I found this excellent summary of Socrates' 'lack of knowledge' online which I will copy/paste here:

[quote]
"You need the full quote/ story to begin to understand this quote. Plato gives a version of the story from the mouth of his Socrates, in his ‘Apology for Socrates’.

Socrates had a friend named Chaerephon who went to the Oracle at Delphi and asked if any man was wiser than Socrates. The Oracle replied that no-one was wiser than Socrates.

Socrate heard about this and was confused and troubled by the answer. Socrates says that he is very conscious of the fact that he is not wise at all. Yet he knows the Oracle to be the voice of the Gods and spoke the truth, he must therefore be the wisest. This seemed paradoxical to him.

So Socrates went out and sought wise men and he questioned them. When he challenged their wisdom through questions, the wise would become angry and avoid him.

Socrates decides that he is in fact wiser than these men. For the ‘wise’ believe that they are wise and many around them believe in their wisdom. Socrates finds that neither of them knows anything worthwhile but the wise believe they know something and yet they do not anything worthwhile. Socrates at least realises that he does not know anything worthwhile. Socrates paraphrases the Oracle to have meant ‘human wisdom is worthless, the wisest are those who like Socrates know that their wisdom is worthless’.

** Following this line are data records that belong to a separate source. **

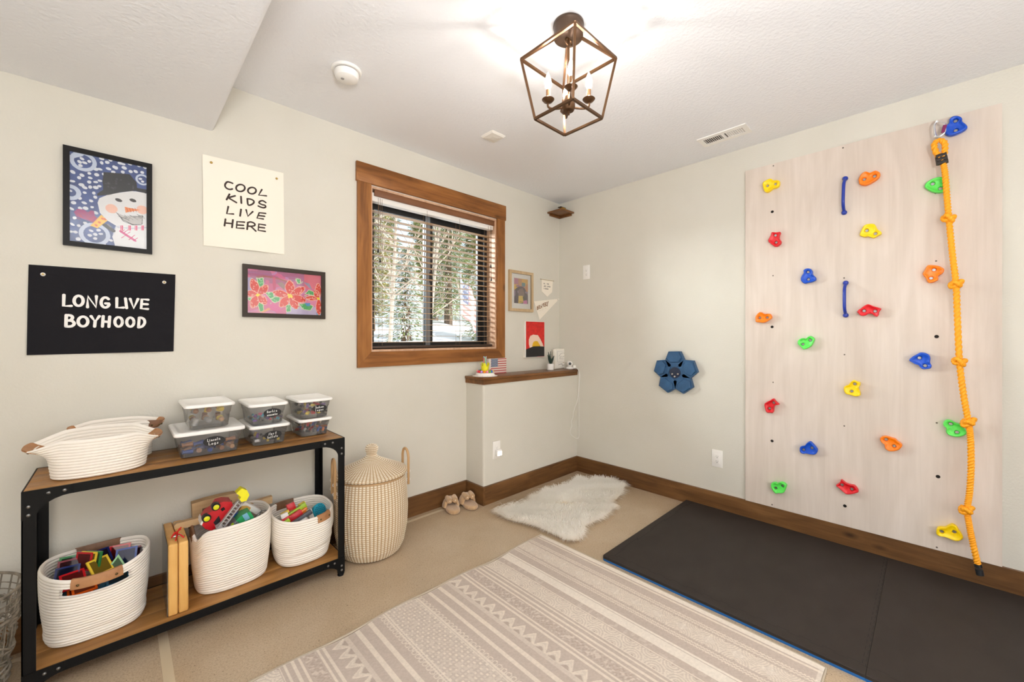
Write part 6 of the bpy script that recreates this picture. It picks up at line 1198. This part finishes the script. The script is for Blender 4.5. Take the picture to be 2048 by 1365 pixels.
def rugz(s, t_):
    e = np.exp(-(t_ / .03) ** 2); x = s * (RXb - RXa)
    return np.stack([np.zeros_like(s + t_), (.008 * np.sin(x * 6.2 + .4) + .005 * np.sin(x * 14)) * np.exp(-(t_ / .25) ** 2) + 0 * s, .009 + .0035 * np.sin(x * 14) * np.exp(-(t_ / .06) ** 2) + .002 * np.sin(x * 5) * np.sin(t_ * 8) * np.exp(-t_ * 3) - .006 * np.exp(-(t_ / .004) ** 2) + 0 * s], -1)
canvas_obj('pile', cv, lambda s, t_: (RXa + (RXb - RXa) * s, RYb + (RYa - RYb) * t_, 0), painted('woven rug', .95, bump=((420, 420, 420), .4, .001)), t, rugz)
xs = np.linspace(RXa, RXb, 90); bd = [(x, RYb + .008 * math.sin((x - RXa) * 6.2 + .4) + .005 * math.sin((x - RXa) * 14), .0055) for x in xs] + [(RXb + .004, RYb - .01 - i * .02, .0055) for i in range(0, 77)] + [(x, RYa - .002, .0055) for x in xs[::-1]] + [(RXa, RYa + .02 * i, .0055) for i in range(0, 77)]
obj('binding', MB().tube(bd, .0055, 6, closed=True), mat('rug binding', srgb(178, 164, 144), .9), t, 70)
# ------------------------------------------------------------------ foam exercise tiles below the climbing board
M_foam = mat('black foam', srgb(48, 42, 38), .55, noise=((5, 9, 5), srgb(54, 48, 44), .35, .75), spec=.22, bump=((30, 420, 30), .2, .001)); M_foamb = mat('blue foam', srgb(10, 92, 160), .6)
for (ya, yb), lb, cor_ in (((-2.578, -1.357), 'black foam floor tile with blue underside, beside the sheepskin', 1), ((-3.80, -2.5785), 'black foam floor tile at the right edge of the photo, below the rope', 0)):
    xa, xb = -1.250, -.0215; t = thing('foam_floor_tile', lb, 'foam mat', ((xa + xb) / 2, (ya + yb) / 2, 0), group='foam floor tiles'); r = .018
    ol = [(xa, ya), (xb, ya), (xb, yb)] + ([(xa + r, yb)] + [(xa + r - r * math.sin(R(q)), yb - r + r * math.cos(R(q))) for q in (30, 60, 90)] if cor_ else [(xa, yb)])
    obj('underside', MB().prism(ol, .0005, .012, 'z'), M_foamb, t, 0); m = MB(); m.rings([[(x, y, z) for x, y in ol] for z in (.012, .0245)] + [[((xa + xb) / 2 + (x - (xa + xb) / 2) * .997, (ya + yb) / 2 + (y - (ya + yb) / 2) * .997, .026) for x, y in ol]], True, True, True); obj('top_layer', m, M_foam, t, 0)
    sm = []
    def jig(p0, p1, n, amp):
        p0, p1 = Vector(p0), Vector(p1); d = (p1 - p0) / n; nn = Vector((-d.y, d.x)).normalized() * amp; out = []
        for i in range(n): a = p0 + d * i; out += [a, a + d * .30, a + d * .22 + nn, a + d * .78 + nn, a + d * .70]
        return out + [p1]
    sm.append(jig((xa + .055, yb - (.055 if cor_ else .0)), (xa + .055, ya), 14, .012)) 
    if cor_: sm.append(jig((xa + .055, yb - .055), (xb, yb - .055), 3, .012)[:16]); sm.append([(xa + .055, yb - .055), (xa + .02, yb - .03), (xa + .001, yb - .05)]); sm.append(jig((xa + .055, ya + .004), (xb - .02, ya + .004), 22, .011))
    obj('jigsaw_seam', MB().ribbon(sm, .0022, lambda x, y: (x, y, .02625)), mat('foam seam', srgb(20, 19, 19), .8), t, 0)
# ------------------------------------------------------------------ sheepskin
O = [onF(*q, .03) for q in [(990, 1024), (1022, 1012), (1062, 1006), (1068, 996), (1085, 985), (1128, 974), (1150, 962), (1160, 955), (1180, 962), (1200, 957), (1232, 962), (1252, 972), (1238, 994), (1215, 1004), (1228, 1018), (1190, 1040), (1165, 1052), (1158, 1080), (1130, 1078), (1108, 1068), (1085, 1056), (1060, 1046), (1030, 1040), (1005, 1034)]]
ctr = Vector((sum(p[0] for p in O) / len(O), sum(p[1] for p in O) / len(O)))
t = thing('sheepskin', 'shaggy cream sheepskin rug on the concrete between the slippers and the foam tiles', 'rug', (ctr.x, ctr.y, 0))
M_fur = fleece('cream fleece', (.995, .975, .93)); M_hide = mat('hide backing', srgb(214, 200, 176), .9)
obj('hide', MB().rings([[(ctr.x + (x - ctr.x) * s, ctr.y + (y - ctr.y) * s, z) for x, y in O] for s, z in ((.93, .0015), (.95, .006), (.85, .02), (.6, .026), (.3, .028))], True, True, True), M_hide, t)
def inside(x, y):
    c = False; j = len(O) - 1
    for i in range(len(O)):
        if (O[i][1] > y) != (O[j][1] > y) and x < (O[j][0] - O[i][0]) * (y - O[i][1]) / (O[j][1] - O[i][1]) + O[i][0]: c = not c
        j = i
    return c
fr_ = random.Random(9); v_, f_ = [], []; bx0, bx1 = min(p[0] for p in O), max(p[0] for p in O); by0, by1 = min(p[1] for p in O), max(p[1] for p in O); n = 0
while n < 42000:
    x, y = fr_.uniform(bx0, bx1), fr_.uniform(by0, by1)
    if not inside(x, y): continue
    n += 1; x, y = ctr.x + (x - ctr.x) * .95, ctr.y + (y - ctr.y) * .95; d = Vector((x - ctr.x, (y - ctr.y) * 1.3)); d = d.normalized() if d.length > .02 else Vector((1, 0)); cl_ = math.sin(x * 31) * math.cos(y * 27); d = Vector((d.x + .6 * cl_ + fr_.uniform(-.5, .5), d.y + .6 * math.sin(x * 19 + y * 23) + fr_.uniform(-.5, .5))); d = d.normalized() if d.length > .05 else Vector((1, 0)); L_ = fr_.uniform(.05, .105); up = fr_.uniform(.25, .6)
    p0 = Vector((x, y, .014)); p1 = p0 + Vector((d.x * L_ * .45, d.y * L_ * .45, L_ * up)); p2 = p0 + Vector((d.x * L_, d.y * L_, max(L_ * up * .55, -.008))); s = Vector((-d.y, d.x, fr_.uniform(-.4, .4))) * fr_.uniform(.0006, .0011)
    k = len(v_); v_ += [tuple(q - Vector(t.location)) for q in (p0 - s, p0 + s, p1 - s, p1 + s, p2)]; f_ += [(k, k + 1, k + 3, k + 2), (k + 2, k + 3, k + 4)]
me = bpy.data.meshes.new('fleece'); me.from_pydata(v_, [], f_); me.materials.append(M_fur); fo = bpy.data.objects.new('fleece', me); COL.objects.link(fo); fo.parent = t
# ------------------------------------------------------------------ slippers
M_fuzz = mat('tan plush', srgb(200, 166, 126), .95, noise=((60, 60, 60), srgb(182, 148, 110), .3, .7), bump=((160, 160, 160), .6, .004), sheen=.5)
def slipper(x, y, yaw, label):
    t = thing('slipper', label, 'slipper', (x, y, 0), (0, 0, yaw), 'plush slippers by the half wall'); ol = [(.052 * math.cos(a) * (1 - .12 * math.sin(a)), .098 * math.sin(a)) for a in [2 * math.pi * k / 32 for k in range(32)]]
    obj('sole', MB().rings([[(a * s, b * s, z) for a, b in ol] for s, z in ((.9, .0005), (1.0, .006), (1.02, .018), (.97, .028), (.8, .032), (.4, .029))], True, True, True), M_fuzz, t, 60, world=False)
    rs = []
    for i in range(13):
        a = math.pi * i / 12; c = Vector((.052 * math.cos(a), .045, .022 + .058 * math.sin(a))); dr = Vector((math.cos(a), 0, math.sin(a))); rs.append([c + dr * (.016 * math.cos(b)) + Vector((0, 1, 0)) * (.040 * math.sin(b)) for b in [2 * math.pi * k / 12 for k in range(12)]])
    obj('strap', MB().rings(rs, True, True, True), M_fuzz, t, 70, world=False)
    for sx_ in (-1, 1):
        e = MB(); e.tube([(sx_ * .026 + sx_ * .004, .055, .088), (sx_ * .024, .02, .086), (sx_ * .022, -.012, .080)], [.017, .022, .021], 14); er = obj('ear', e, M_fuzz, t, 60, world=False); obj('ear_fold', MB().sphere((sx_ * .022, -.0125, .080), .006, 10, 6, (1, .5, 1)), mat('pale plush', srgb(226, 206, 182), .9), er, 60, world=False)
    return t
slipper(-1.492, -.138, R(-20), 'left of the two tan plush slippers by the half wall'); slipper(-1.348, -.172, R(-12), 'right of the two tan plush slippers, against the half wall end')
bpy.context.view_layer.update()
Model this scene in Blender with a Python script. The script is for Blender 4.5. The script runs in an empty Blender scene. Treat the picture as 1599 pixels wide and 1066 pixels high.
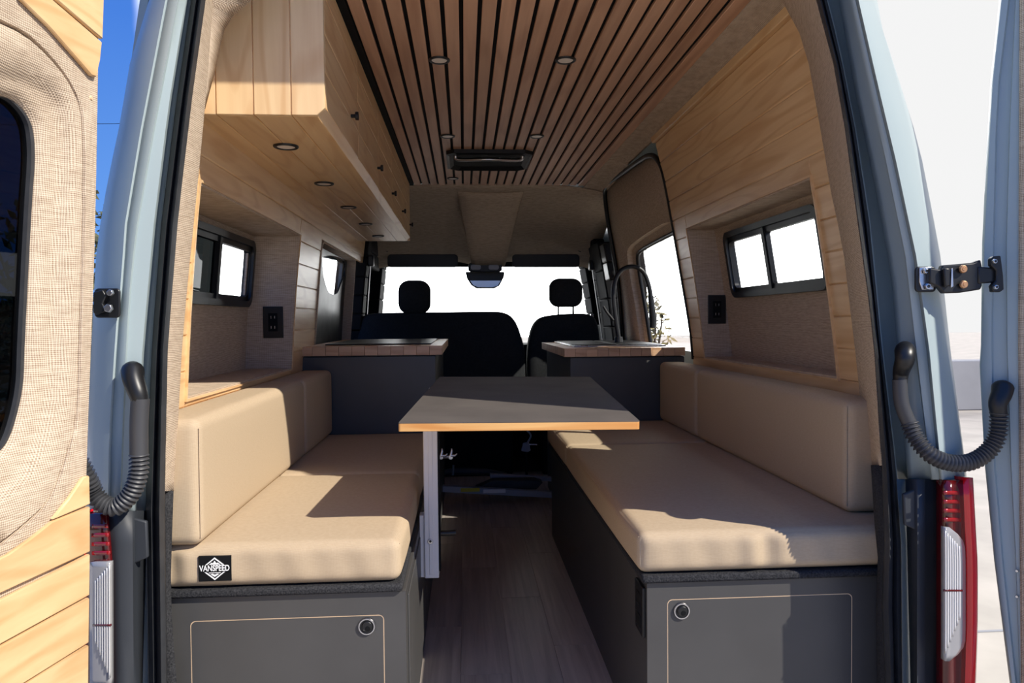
import bpy, bmesh, math, random
from mathutils import Vector, Matrix
random.seed(4)
SC = bpy.context.scene
COL = SC.collection
SC.cycles.diffuse_bounces = 8; SC.cycles.max_bounces = 16; SC.cycles.transparent_max_bounces = 24
# ------------------------------------------------------------------ camera
F = 1150.0; CXP, CYP = 799.5, 533.0
CAM = Vector((0.0, -1.62, 1.02))
_yaw = math.atan2(74.5, F); _pit = math.atan2(33.0, F); _rol = math.radians(0.5)
_f = Vector((math.sin(_yaw)*math.cos(_pit), math.cos(_yaw)*math.cos(_pit), -math.sin(_pit)))
_r0 = Vector((math.cos(_yaw), -math.sin(_yaw), 0)); _u0 = _r0.cross(_f)
_r = _r0*math.cos(_rol) - _u0*math.sin(_rol); _u = _u0*math.cos(_rol) + _r0*math.sin(_rol)
cd = bpy.data.cameras.new('camera'); cd.sensor_width = 36; cd.lens = F/1599*36; cd.clip_start = .02; cd.clip_end = 500
cam = bpy.data.objects.new('camera', cd); COL.objects.link(cam)
M3 = Matrix((_r, _u, -_f)).transposed()
cam.matrix_world = Matrix.Translation(CAM) @ M3.to_4x4()
SC.camera = cam
# ------------------------------------------------------------------ light
SUN_DIR = Vector((-.98, .70, -1.0)).normalized()
sd = bpy.data.lights.new('sun', 'SUN'); sd.energy = 3.9; sd.angle = math.radians(.55); sd.color = (1, .93, .82)
so = bpy.data.objects.new('sun', sd); COL.objects.link(so)
so.rotation_euler = SUN_DIR.to_track_quat('-Z', 'Y').to_euler(); so.location = (6, -6, 8)
vs = SC.view_settings; vs.view_transform = 'Standard'; vs.look = 'None'; vs.gamma = 1; vs.use_curve_mapping = False; vs.exposure = 0.6
def lin(c):
    return tuple(((v/255)/12.92 if v/255 <= .04045 else ((v/255+.055)/1.055)**2.4) for v in c) + (1,)
W = bpy.data.worlds.new('sky'); SC.world = W; W.use_nodes = True
n = W.node_tree.nodes; l = W.node_tree.links; n.clear()
def wn(t, **k):
    q = n.new(t)
    for a, b in k.items(): setattr(q, a, b)
    return q
tc = wn('ShaderNodeTexCoord'); sx = wn('ShaderNodeSeparateXYZ'); l.new(tc.outputs['Generated'], sx.inputs[0])
az = wn('ShaderNodeMath', operation='ARCTAN2'); l.new(sx.outputs[0], az.inputs[0]); l.new(sx.outputs[1], az.inputs[1])
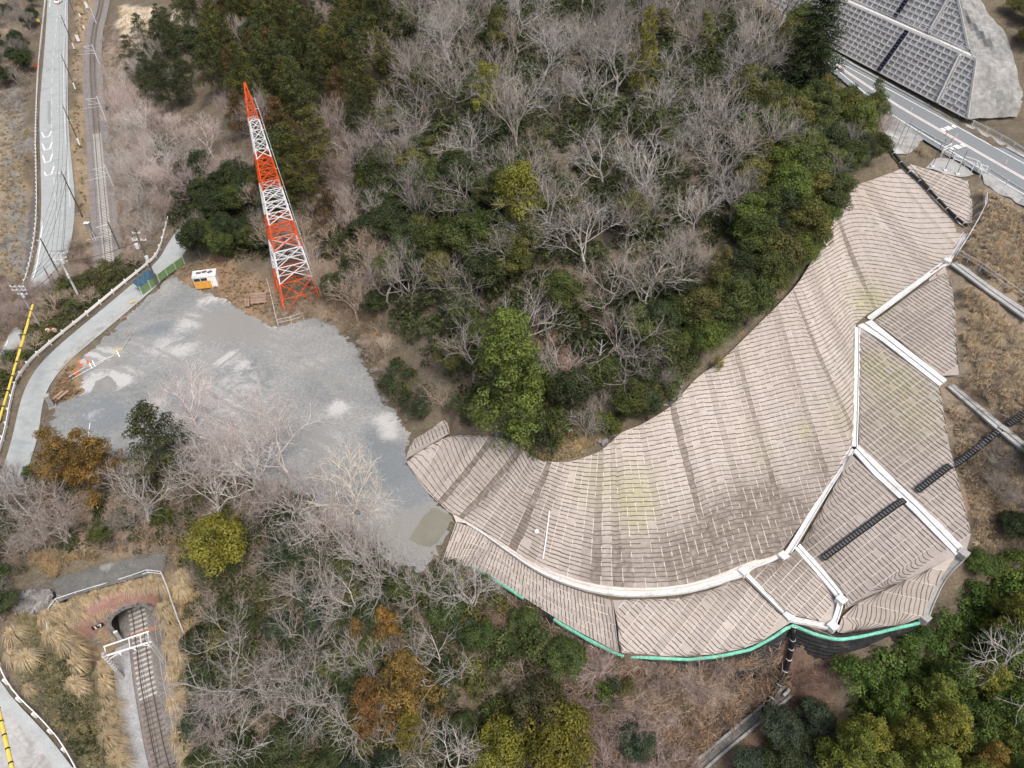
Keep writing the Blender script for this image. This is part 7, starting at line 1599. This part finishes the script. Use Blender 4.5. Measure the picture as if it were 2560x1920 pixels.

The story is subversive (which is ironic as Socrates tells this story in his defence when accused of subversion). The first people that he said that he challenged were the politicians who led Athens. Socrates asserts the right of the philosopher to challenge authority and the right of the fool to be a philosopher.

For Socrates perhaps, wisdom is to be found in questions and not in answers.
[/endquote]

I think that does a decent job at explaining.